You On AI's discussion of temperature — the parameter governing how far the model's output strays from the most probable completion — captures part of the difference but underdescribes it. The model's 'creativity' is a function of randomness. Newman's creativity, if the word applies, is a function of judgment: the capacity to perceive connections others have missed, weigh evidence others have overlooked, reach conclusions that are not merely improbable but genuinely original because they are grounded in personal understanding of the domain.

None of this is an argument against the machine's usefulness. The machine's probabilistic convergence is a powerful tool for narrowing the space of possibilities the human reasoner must evaluate. But the tool does not replace the judgment. The outputs must still be assessed by a mind that holds them against the reality they purport to describe, using the illative sense formed through long engagement with the domain.

Origin

The account of convergence runs through the later chapters of An Essay in Aid of a Grammar of Assent. Newman developed it against the empiricist doctrine that certitude without formal proof is intellectual excess, arguing that formal proof is unavailable for virtually all the conclusions that actually matter — and that a philosophical tradition that forbids conviction where proof is lacking describes a form of life no one actually lives.

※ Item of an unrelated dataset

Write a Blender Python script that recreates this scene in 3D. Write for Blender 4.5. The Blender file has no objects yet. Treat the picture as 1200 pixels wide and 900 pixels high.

The doctrine drew on Bishop Butler's Analogy of Religion (1736), which Newman credited as a major influence. Butler had argued that 'probability is the very guide of life' — a phrase Newman cited repeatedly and developed into the more rigorous account of how probabilities converge into certitude in concrete cases.

Key Ideas

Certitude in concrete matters is rational but not formally demonstrative. The demand for formal proof where formal proof is unavailable is itself a failure of rationality.

Convergence is assessed by a person, not computed by a procedure. The illative sense of the reasoner is the faculty that performs the assessment.

The machine's convergence is structurally different. Impersonal, accountable to no one, lacking biographical calibration, pattern-matching without truth-tracking.

Meta-cognition distinguishes the two. The trained reasoner knows the standing of her own conclusions; the machine does not.

The tool remains useful. Newman would have welcomed the machine as an aid to the reasoner, not as a replacement for the judgment that evaluates its outputs.